- [RAW DATA]
* Begin *

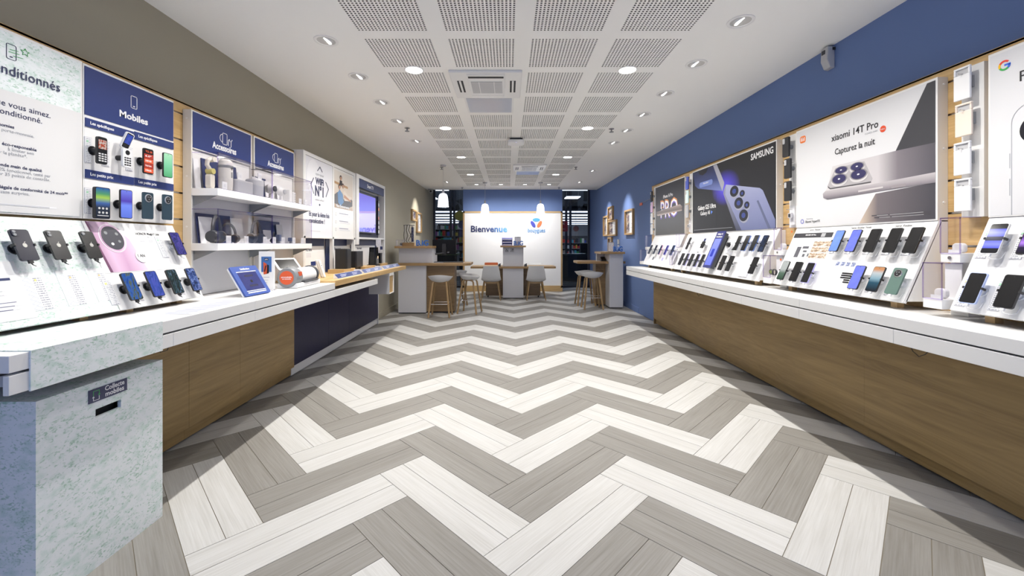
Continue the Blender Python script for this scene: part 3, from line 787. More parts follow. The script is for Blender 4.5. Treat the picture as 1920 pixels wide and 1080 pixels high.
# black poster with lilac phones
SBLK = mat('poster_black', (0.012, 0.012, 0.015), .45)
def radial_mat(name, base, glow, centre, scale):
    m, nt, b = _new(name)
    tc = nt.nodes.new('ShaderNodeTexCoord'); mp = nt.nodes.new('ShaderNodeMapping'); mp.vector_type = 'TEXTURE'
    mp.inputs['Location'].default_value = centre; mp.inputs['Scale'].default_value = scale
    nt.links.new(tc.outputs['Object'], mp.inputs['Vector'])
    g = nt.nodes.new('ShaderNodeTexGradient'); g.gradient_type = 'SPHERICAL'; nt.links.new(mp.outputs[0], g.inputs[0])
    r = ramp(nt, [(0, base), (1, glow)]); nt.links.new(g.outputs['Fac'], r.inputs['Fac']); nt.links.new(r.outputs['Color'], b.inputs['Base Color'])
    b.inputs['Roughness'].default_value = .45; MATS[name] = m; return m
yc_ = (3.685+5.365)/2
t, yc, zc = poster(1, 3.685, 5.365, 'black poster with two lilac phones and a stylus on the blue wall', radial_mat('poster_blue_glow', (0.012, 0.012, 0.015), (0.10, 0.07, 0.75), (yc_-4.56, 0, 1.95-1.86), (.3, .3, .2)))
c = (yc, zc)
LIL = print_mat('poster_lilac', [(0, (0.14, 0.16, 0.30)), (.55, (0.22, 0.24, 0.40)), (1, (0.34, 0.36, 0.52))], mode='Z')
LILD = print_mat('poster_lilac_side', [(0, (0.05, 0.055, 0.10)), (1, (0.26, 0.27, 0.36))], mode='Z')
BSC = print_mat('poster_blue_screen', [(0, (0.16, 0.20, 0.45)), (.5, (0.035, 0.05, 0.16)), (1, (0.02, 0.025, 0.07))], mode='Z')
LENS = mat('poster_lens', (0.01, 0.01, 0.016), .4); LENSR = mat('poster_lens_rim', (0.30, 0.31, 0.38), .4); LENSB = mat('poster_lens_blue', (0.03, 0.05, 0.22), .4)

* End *

- [PROBLEM TO SOLVE] Make an exact copy of the data above, pictures excluded.

- [RESPONSE TO THIS EXERCISE]
Continue the Blender Python script for this scene: part 3, from line 787. More parts follow. The script is for Blender 4.5. Treat the picture as 1920 pixels wide and 1080 pixels high.
# black poster with lilac phones
SBLK = mat('poster_black', (0.012, 0.012, 0.015), .45)
def radial_mat(name, base, glow, centre, scale):
    m, nt, b = _new(name)
    tc = nt.nodes.new('ShaderNodeTexCoord'); mp = nt.nodes.new('ShaderNodeMapping'); mp.vector_type = 'TEXTURE'
    mp.inputs['Location'].default_value = centre; mp.inputs['Scale'].default_value = scale
    nt.links.new(tc.outputs['Object'], mp.inputs['Vector'])
    g = nt.nodes.new('ShaderNodeTexGradient'); g.gradient_type = 'SPHERICAL'; nt.links.new(mp.outputs[0], g.inputs[0])
    r = ramp(nt, [(0, base), (1, glow)]); nt.links.new(g.outputs['Fac'], r.inputs['Fac']); nt.links.new(r.outputs['Color'], b.inputs['Base Color'])
    b.inputs['Roughness'].default_value = .45; MATS[name] = m; return m
yc_ = (3.685+5.365)/2
t, yc, zc = poster(1, 3.685, 5.365, 'black poster with two lilac phones and a stylus on the blue wall', radial_mat('poster_blue_glow', (0.012, 0.012, 0.015), (0.10, 0.07, 0.75), (yc_-4.56, 0, 1.95-1.86), (.3, .3, .2)))
c = (yc, zc)
LIL = print_mat('poster_lilac', [(0, (0.14, 0.16, 0.30)), (.55, (0.22, 0.24, 0.40)), (1, (0.34, 0.36, 0.52))], mode='Z')
LILD = print_mat('poster_lilac_side', [(0, (0.05, 0.055, 0.10)), (1, (0.26, 0.27, 0.36))], mode='Z')
BSC = print_mat('poster_blue_screen', [(0, (0.16, 0.20, 0.45)), (.5, (0.035, 0.05, 0.16)), (1, (0.02, 0.025, 0.07))], mode='Z')
LENS = mat('poster_lens', (0.01, 0.01, 0.016), .4); LENSR = mat('poster_lens_rim', (0.30, 0.31, 0.38), .4); LENSB = mat('poster_lens_blue', (0.03, 0.05, 0.22), .4)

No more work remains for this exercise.